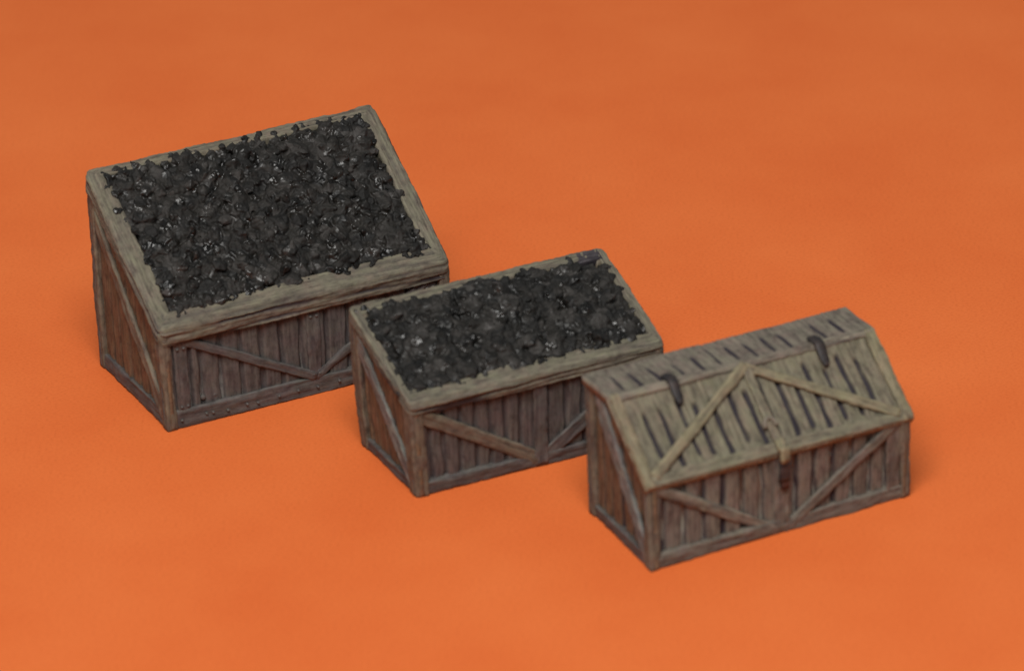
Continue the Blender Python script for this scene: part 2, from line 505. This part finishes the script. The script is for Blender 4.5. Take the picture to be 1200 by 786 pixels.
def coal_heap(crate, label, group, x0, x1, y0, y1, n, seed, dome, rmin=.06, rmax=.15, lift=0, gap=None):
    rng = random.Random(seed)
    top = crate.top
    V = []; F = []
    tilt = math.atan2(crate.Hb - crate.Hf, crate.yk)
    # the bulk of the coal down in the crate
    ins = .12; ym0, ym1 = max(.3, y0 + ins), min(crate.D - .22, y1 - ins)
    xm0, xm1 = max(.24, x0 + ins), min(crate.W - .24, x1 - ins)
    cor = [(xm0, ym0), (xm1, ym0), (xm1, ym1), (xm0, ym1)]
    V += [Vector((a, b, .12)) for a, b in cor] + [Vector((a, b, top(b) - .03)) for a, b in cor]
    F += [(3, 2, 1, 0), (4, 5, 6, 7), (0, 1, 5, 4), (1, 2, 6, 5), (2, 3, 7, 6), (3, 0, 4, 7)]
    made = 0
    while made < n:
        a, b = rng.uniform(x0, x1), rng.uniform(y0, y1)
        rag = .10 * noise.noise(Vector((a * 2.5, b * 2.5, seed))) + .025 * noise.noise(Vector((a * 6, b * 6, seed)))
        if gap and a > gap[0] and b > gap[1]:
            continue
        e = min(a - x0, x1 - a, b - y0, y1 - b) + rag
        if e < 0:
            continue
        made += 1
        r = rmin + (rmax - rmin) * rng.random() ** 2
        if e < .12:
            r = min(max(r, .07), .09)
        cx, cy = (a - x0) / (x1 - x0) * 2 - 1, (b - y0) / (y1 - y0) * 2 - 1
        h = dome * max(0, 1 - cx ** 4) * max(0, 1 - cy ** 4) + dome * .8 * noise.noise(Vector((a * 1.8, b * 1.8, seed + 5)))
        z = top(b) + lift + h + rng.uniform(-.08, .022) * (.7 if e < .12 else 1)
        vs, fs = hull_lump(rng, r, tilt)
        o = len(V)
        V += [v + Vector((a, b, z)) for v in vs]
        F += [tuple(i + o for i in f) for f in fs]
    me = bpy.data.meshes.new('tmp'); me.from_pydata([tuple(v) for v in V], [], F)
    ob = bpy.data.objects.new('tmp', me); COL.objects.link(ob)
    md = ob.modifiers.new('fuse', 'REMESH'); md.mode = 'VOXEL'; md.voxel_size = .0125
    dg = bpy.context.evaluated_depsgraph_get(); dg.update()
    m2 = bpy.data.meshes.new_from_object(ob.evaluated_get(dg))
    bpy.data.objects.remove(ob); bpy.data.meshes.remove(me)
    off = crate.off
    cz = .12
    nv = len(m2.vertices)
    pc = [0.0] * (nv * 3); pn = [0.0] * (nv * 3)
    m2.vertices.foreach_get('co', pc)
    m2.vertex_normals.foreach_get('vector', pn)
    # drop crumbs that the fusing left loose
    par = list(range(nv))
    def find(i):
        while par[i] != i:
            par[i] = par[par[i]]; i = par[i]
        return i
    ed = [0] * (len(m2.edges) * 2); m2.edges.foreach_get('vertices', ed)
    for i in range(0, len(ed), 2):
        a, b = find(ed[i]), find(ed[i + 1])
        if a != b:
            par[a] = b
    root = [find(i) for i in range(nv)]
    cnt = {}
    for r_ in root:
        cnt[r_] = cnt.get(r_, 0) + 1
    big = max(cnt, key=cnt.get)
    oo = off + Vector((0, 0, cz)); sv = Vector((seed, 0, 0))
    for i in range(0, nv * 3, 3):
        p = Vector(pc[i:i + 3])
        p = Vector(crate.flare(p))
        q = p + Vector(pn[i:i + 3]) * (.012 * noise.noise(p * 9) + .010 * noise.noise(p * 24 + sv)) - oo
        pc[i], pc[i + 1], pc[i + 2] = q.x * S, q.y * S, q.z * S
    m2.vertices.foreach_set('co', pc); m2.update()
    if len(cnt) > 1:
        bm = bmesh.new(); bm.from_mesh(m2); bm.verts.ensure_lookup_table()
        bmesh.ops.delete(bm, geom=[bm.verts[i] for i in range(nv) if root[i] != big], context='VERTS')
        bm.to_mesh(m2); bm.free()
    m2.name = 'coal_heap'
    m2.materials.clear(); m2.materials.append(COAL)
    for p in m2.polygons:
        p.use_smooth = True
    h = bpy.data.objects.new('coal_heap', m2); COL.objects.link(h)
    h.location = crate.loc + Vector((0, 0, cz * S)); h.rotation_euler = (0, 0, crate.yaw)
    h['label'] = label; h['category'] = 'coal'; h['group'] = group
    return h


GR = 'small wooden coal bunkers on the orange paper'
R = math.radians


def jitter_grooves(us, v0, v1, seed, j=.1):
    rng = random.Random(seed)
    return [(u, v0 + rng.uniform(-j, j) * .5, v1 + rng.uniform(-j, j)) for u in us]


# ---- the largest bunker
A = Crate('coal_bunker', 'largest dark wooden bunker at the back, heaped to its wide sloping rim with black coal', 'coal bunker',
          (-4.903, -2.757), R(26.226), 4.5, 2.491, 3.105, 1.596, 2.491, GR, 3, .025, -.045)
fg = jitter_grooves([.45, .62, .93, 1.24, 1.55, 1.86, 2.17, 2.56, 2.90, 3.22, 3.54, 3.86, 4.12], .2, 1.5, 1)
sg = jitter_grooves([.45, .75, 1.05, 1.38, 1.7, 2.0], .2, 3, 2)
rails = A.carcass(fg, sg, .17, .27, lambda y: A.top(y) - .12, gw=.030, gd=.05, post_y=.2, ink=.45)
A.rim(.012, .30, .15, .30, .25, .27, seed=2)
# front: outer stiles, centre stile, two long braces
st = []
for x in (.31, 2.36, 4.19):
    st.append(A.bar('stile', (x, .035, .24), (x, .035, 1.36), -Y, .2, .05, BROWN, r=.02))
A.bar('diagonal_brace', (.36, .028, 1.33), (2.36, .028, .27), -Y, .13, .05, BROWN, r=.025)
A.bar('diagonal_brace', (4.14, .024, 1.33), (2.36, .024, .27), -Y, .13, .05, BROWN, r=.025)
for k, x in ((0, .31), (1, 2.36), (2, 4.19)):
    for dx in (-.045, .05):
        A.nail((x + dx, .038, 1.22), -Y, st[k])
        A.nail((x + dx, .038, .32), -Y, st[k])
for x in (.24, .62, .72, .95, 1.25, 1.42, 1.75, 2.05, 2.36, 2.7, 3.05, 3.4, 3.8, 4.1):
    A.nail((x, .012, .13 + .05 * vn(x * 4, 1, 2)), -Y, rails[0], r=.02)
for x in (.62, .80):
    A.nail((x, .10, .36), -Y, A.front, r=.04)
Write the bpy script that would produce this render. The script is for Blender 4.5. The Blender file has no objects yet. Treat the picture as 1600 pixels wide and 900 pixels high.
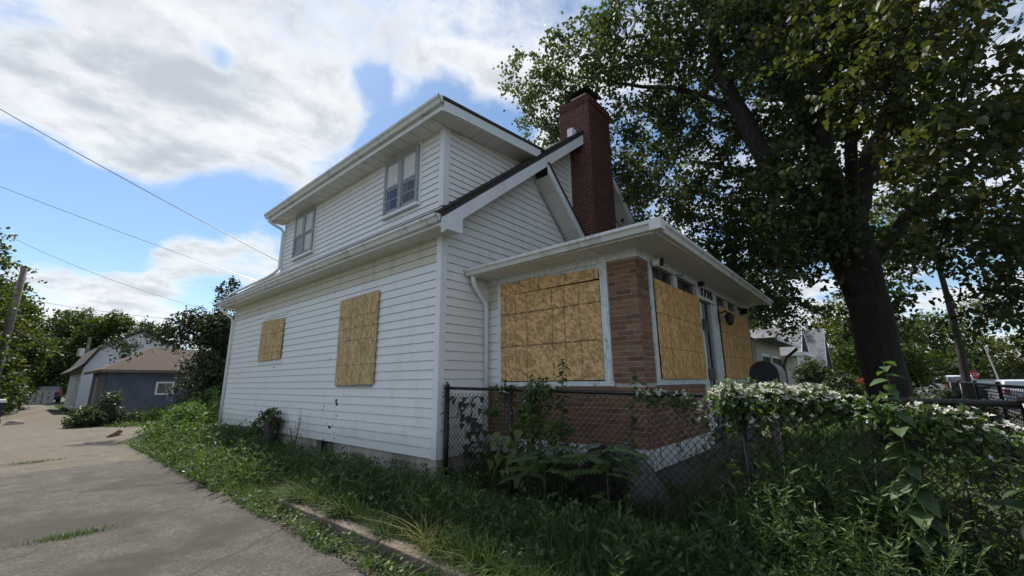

★ ★ ★ ★ ★ ★ ★

● **STATED TASK**
Print the complete listing exactly as it stands, without its pictures.

● **EXPECTED ANSWER**
Continue the Blender Python script for this scene: part 2, from line 505. This part finishes the script. The script is for Blender 4.5. Take the picture to be 1200 by 786 pixels.
def coal_heap(crate, label, group, x0, x1, y0, y1, n, seed, dome, rmin=.06, rmax=.15, lift=0, gap=None):
    rng = random.Random(seed)
    top = crate.top
    V = []; F = []
    tilt = math.atan2(crate.Hb - crate.Hf, crate.yk)
    # the bulk of the coal down in the crate
    ins = .12; ym0, ym1 = max(.3, y0 + ins), min(crate.D - .22, y1 - ins)
    xm0, xm1 = max(.24, x0 + ins), min(crate.W - .24, x1 - ins)
    cor = [(xm0, ym0), (xm1, ym0), (xm1, ym1), (xm0, ym1)]
    V += [Vector((a, b, .12)) for a, b in cor] + [Vector((a, b, top(b) - .03)) for a, b in cor]
    F += [(3, 2, 1, 0), (4, 5, 6, 7), (0, 1, 5, 4), (1, 2, 6, 5), (2, 3, 7, 6), (3, 0, 4, 7)]
    made = 0
    while made < n:
        a, b = rng.uniform(x0, x1), rng.uniform(y0, y1)
        rag = .10 * noise.noise(Vector((a * 2.5, b * 2.5, seed))) + .025 * noise.noise(Vector((a * 6, b * 6, seed)))
        if gap and a > gap[0] and b > gap[1]:
            continue
        e = min(a - x0, x1 - a, b - y0, y1 - b) + rag
        if e < 0:
            continue
        made += 1
        r = rmin + (rmax - rmin) * rng.random() ** 2
        if e < .12:
            r = min(max(r, .07), .09)
        cx, cy = (a - x0) / (x1 - x0) * 2 - 1, (b - y0) / (y1 - y0) * 2 - 1
        h = dome * max(0, 1 - cx ** 4) * max(0, 1 - cy ** 4) + dome * .8 * noise.noise(Vector((a * 1.8, b * 1.8, seed + 5)))
        z = top(b) + lift + h + rng.uniform(-.08, .022) * (.7 if e < .12 else 1)
        vs, fs = hull_lump(rng, r, tilt)
        o = len(V)
        V += [v + Vector((a, b, z)) for v in vs]
        F += [tuple(i + o for i in f) for f in fs]
    me = bpy.data.meshes.new('tmp'); me.from_pydata([tuple(v) for v in V], [], F)
    ob = bpy.data.objects.new('tmp', me); COL.objects.link(ob)
    md = ob.modifiers.new('fuse', 'REMESH'); md.mode = 'VOXEL'; md.voxel_size = .0125
    dg = bpy.context.evaluated_depsgraph_get(); dg.update()
    m2 = bpy.data.meshes.new_from_object(ob.evaluated_get(dg))
    bpy.data.objects.remove(ob); bpy.data.meshes.remove(me)
    off = crate.off
    cz = .12
    nv = len(m2.vertices)
    pc = [0.0] * (nv * 3); pn = [0.0] * (nv * 3)
    m2.vertices.foreach_get('co', pc)
    m2.vertex_normals.foreach_get('vector', pn)
    # drop crumbs that the fusing left loose
    par = list(range(nv))
    def find(i):
        while par[i] != i:
            par[i] = par[par[i]]; i = par[i]
        return i
    ed = [0] * (len(m2.edges) * 2); m2.edges.foreach_get('vertices', ed)
    for i in range(0, len(ed), 2):
        a, b = find(ed[i]), find(ed[i + 1])
        if a != b:
            par[a] = b
    root = [find(i) for i in range(nv)]
    cnt = {}
    for r_ in root:
        cnt[r_] = cnt.get(r_, 0) + 1
    big = max(cnt, key=cnt.get)
    oo = off + Vector((0, 0, cz)); sv = Vector((seed, 0, 0))
    for i in range(0, nv * 3, 3):
        p = Vector(pc[i:i + 3])
        p = Vector(crate.flare(p))
        q = p + Vector(pn[i:i + 3]) * (.012 * noise.noise(p * 9) + .010 * noise.noise(p * 24 + sv)) - oo
        pc[i], pc[i + 1], pc[i + 2] = q.x * S, q.y * S, q.z * S
    m2.vertices.foreach_set('co', pc); m2.update()
    if len(cnt) > 1:
        bm = bmesh.new(); bm.from_mesh(m2); bm.verts.ensure_lookup_table()
        bmesh.ops.delete(bm, geom=[bm.verts[i] for i in range(nv) if root[i] != big], context='VERTS')
        bm.to_mesh(m2); bm.free()
    m2.name = 'coal_heap'
    m2.materials.clear(); m2.materials.append(COAL)
    for p in m2.polygons:
        p.use_smooth = True
    h = bpy.data.objects.new('coal_heap', m2); COL.objects.link(h)
    h.location = crate.loc + Vector((0, 0, cz * S)); h.rotation_euler = (0, 0, crate.yaw)
    h['label'] = label; h['category'] = 'coal'; h['group'] = group
    return h


GR = 'small wooden coal bunkers on the orange paper'
R = math.radians


def jitter_grooves(us, v0, v1, seed, j=.1):
    rng = random.Random(seed)
    return [(u, v0 + rng.uniform(-j, j) * .5, v1 + rng.uniform(-j, j)) for u in us]


# ---- the largest bunker
A = Crate('coal_bunker', 'largest dark wooden bunker at the back, heaped to its wide sloping rim with black coal', 'coal bunker',
          (-4.903, -2.757), R(26.226), 4.5, 2.491, 3.105, 1.596, 2.491, GR, 3, .025, -.045)
fg = jitter_grooves([.45, .62, .93, 1.24, 1.55, 1.86, 2.17, 2.56, 2.90, 3.22, 3.54, 3.86, 4.12], .2, 1.5, 1)
sg = jitter_grooves([.45, .75, 1.05, 1.38, 1.7, 2.0], .2, 3, 2)
rails = A.carcass(fg, sg, .17, .27, lambda y: A.top(y) - .12, gw=.030, gd=.05, post_y=.2, ink=.45)
A.rim(.012, .30, .15, .30, .25, .27, seed=2)
# front: outer stiles, centre stile, two long braces
st = []
for x in (.31, 2.36, 4.19):
    st.append(A.bar('stile', (x, .035, .24), (x, .035, 1.36), -Y, .2, .05, BROWN, r=.02))
A.bar('diagonal_brace', (.36, .028, 1.33), (2.36, .028, .27), -Y, .13, .05, BROWN, r=.025)
A.bar('diagonal_brace', (4.14, .024, 1.33), (2.36, .024, .27), -Y, .13, .05, BROWN, r=.025)
for k, x in ((0, .31), (1, 2.36), (2, 4.19)):
    for dx in (-.045, .05):
        A.nail((x + dx, .038, 1.22), -Y, st[k])
        A.nail((x + dx, .038, .32), -Y, st[k])
for x in (.24, .62, .72, .95, 1.25, 1.42, 1.75, 2.05, 2.36, 2.7, 3.05, 3.4, 3.8, 4.1):
    A.nail((x, .012, .13 + .05 * vn(x * 4, 1, 2)), -Y, rails[0], r=.02)
for x in (.62, .80):
    A.nail((x, .10, .36), -Y, A.front, r=.04)
Write the bpy script that would produce this render. The script is for Blender 4.5. The Blender file has no objects yet. Treat the picture as 1600 pixels wide and 900 pixels high.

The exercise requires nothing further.